Three Times

Anticipation, Activation, Reflection.

While being present in the moment is another of those things that's surprisingly difficult to achieve and sustain despite our having a whole set of verbs to indicate being -- and we actually call ourselves human beings -- humans actually get three cognitive positions from which to experience our being. I call them Anticipation, Activation, and Reflection.

When we set out to do something, we often imagine it. This is the Anticipation stage. What will it be like? How will I feel? How important is this to me? When will I do it?

Then we have the experience itself. This is the Activation stage. Maybe.

Very often, we anticipate something to have it slip away. We change our minds. Something more pressing appears. Then again, what we anticipated may happen, kinda, mostly. Maybe some of you experienced something you anticipated in the exact way you imagined, as though you had been clairvoyant. That doesn't happen to me. The real world at a real-time is a dodgy place. It was this season in November when Robert Burns accidentally turned over a poor mouse's carefully made winter's nest, leading him to reflect on how often, "the best laid schemes o' mice an' men gang aft agley."

However, it turns out, that once the experience ends, we may have a memory of it. This is Reflection. What's interesting is reflection may be as unreliable as anticipation. Anybody who has tried to get the facts from a group of witnesses knows how different those memories can be. It's also why Judith Martin, writing as Miss Manners advises hosts not to sit partners together. She notes they tell the same stories, but tell them differently.

In order to be present in the moment. embrace the three cognitive experiences of a moment. Here's an exercise to become acquainted with the practice.


You have a plan to accomplish a task. Let's say you plan on engaging it on Thursday at 10 am. In your imagination, observe your future self at 10 am. Where are you engaging in this task? What materials do you need? What are you doing just before this task? What's your energy level? Do you feel excited to start? Dread? Ambivalence? What's likely to interrupt you? What preoccupations will be fighting for your attention? What will success look like?


Note when you start. If you feel compelled to do something else instead, reconnect with your purpose for having chosen now for the scheduled task. Ask your past self what it thinks. Then ask your future self how you will feel about renegotiating this commitment. It's okay to renegotiate with yourself. Just be sure to include your past and future selves in the negotiation and not just your present self.

If you move forward on the planned task, note when your attention first drifts. Our attentions have a natural arc. Just the same way you are unlikely to schedule gym time to do a single exercise for 90 minutes, but do repetitions and rests, you want to learn to engage your seven attentions: associative, sequential, listener, observer, mover, reader, talker, in cycles of repetition and rests.


This is where learnings are created. Reflect back on your anticipation. How accurately were you able to imagine your planned experience? Could you have been better prepared? What did you learn that would allow you to anticipate the next task more accurately? Now reflect on the doing.

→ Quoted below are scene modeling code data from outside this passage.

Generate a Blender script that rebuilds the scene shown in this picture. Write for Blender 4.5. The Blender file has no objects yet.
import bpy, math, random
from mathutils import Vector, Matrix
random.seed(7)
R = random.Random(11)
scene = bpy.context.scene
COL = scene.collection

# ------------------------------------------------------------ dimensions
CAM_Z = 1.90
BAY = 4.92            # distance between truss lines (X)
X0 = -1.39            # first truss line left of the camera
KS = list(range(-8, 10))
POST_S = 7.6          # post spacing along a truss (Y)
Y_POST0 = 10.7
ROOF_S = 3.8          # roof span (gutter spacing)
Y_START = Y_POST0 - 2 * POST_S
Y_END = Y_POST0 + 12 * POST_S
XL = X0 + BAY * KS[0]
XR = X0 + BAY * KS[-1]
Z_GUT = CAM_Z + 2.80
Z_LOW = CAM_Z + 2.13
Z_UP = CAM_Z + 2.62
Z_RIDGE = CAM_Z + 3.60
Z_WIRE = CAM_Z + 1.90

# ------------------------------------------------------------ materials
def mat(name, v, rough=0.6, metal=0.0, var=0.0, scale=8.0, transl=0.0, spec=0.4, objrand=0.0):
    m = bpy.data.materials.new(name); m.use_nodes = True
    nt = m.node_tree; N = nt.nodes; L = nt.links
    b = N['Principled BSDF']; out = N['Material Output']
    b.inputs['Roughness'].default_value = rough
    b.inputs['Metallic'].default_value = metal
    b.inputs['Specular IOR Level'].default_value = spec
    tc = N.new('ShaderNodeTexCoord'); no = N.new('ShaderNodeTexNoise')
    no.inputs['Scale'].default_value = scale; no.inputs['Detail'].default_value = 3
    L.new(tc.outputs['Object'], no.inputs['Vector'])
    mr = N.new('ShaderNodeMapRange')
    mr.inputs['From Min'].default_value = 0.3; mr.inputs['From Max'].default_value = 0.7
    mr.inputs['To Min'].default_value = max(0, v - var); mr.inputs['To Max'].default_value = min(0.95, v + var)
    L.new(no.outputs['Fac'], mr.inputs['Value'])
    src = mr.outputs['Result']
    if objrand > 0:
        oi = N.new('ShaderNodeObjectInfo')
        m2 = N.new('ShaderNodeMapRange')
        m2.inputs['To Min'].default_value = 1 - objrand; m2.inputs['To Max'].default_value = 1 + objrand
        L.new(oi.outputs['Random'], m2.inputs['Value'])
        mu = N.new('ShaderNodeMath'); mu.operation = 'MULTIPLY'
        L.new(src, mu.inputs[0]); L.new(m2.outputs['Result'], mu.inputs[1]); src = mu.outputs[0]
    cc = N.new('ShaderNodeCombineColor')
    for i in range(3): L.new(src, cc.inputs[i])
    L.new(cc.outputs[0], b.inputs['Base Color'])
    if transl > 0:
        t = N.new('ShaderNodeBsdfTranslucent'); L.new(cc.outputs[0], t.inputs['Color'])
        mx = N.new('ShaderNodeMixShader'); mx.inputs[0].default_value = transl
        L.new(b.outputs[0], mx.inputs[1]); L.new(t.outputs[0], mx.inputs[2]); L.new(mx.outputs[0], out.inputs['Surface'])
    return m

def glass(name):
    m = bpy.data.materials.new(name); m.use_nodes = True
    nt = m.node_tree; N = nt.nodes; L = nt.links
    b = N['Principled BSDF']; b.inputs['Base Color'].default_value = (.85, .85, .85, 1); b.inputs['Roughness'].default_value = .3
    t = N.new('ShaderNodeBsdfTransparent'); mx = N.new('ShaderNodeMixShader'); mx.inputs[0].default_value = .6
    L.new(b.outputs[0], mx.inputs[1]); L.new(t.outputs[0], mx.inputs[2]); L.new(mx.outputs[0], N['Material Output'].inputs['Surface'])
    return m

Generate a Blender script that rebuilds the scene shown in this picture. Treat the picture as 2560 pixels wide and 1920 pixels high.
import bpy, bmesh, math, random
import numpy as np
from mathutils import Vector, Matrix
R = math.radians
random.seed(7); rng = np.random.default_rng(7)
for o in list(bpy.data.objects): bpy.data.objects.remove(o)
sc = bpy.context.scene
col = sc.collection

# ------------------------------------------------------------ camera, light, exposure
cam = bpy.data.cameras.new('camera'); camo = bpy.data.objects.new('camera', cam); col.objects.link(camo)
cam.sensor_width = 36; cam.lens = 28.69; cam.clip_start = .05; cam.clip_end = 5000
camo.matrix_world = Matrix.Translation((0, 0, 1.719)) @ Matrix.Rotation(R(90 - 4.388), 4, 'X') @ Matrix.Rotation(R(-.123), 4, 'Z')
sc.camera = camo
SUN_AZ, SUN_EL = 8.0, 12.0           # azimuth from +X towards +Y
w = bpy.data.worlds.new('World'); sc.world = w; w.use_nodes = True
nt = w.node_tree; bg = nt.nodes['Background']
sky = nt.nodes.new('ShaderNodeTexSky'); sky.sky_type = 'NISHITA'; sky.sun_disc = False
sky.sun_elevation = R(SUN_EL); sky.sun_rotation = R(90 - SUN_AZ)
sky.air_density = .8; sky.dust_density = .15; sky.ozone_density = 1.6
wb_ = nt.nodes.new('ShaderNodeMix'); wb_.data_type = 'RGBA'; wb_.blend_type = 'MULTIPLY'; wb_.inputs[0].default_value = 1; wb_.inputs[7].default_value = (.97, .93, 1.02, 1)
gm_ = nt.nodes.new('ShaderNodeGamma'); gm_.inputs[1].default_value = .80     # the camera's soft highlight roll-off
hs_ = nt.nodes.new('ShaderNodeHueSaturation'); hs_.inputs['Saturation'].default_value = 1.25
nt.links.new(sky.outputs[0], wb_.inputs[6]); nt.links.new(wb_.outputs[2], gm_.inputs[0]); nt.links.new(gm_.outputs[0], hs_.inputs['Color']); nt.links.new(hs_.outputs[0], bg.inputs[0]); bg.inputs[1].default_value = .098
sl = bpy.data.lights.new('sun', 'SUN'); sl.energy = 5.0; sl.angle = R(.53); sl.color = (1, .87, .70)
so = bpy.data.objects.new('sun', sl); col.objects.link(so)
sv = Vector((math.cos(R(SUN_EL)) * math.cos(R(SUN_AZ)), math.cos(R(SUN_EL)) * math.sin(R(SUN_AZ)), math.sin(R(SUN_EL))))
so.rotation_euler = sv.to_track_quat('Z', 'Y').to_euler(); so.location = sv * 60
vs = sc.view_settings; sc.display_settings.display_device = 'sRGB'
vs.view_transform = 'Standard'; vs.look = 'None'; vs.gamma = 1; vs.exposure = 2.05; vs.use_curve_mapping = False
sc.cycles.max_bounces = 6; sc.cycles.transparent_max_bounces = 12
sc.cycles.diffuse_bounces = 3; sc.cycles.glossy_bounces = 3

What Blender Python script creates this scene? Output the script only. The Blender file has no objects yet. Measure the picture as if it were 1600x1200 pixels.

How did your time, attention, and energy actually show up? What did you follow through on, and what did you renegotiate? How did your definition of success change? As it turned out, was it the right thing for that time? Capture your learnings for the next round.

I don't suggest it's possible to engage the three positions in a fully conscious way very often. However, the exercise is powerful. And when you practice being as conscious as possible about your anticipation, activation, and reflection, they begin to become part of your way of being.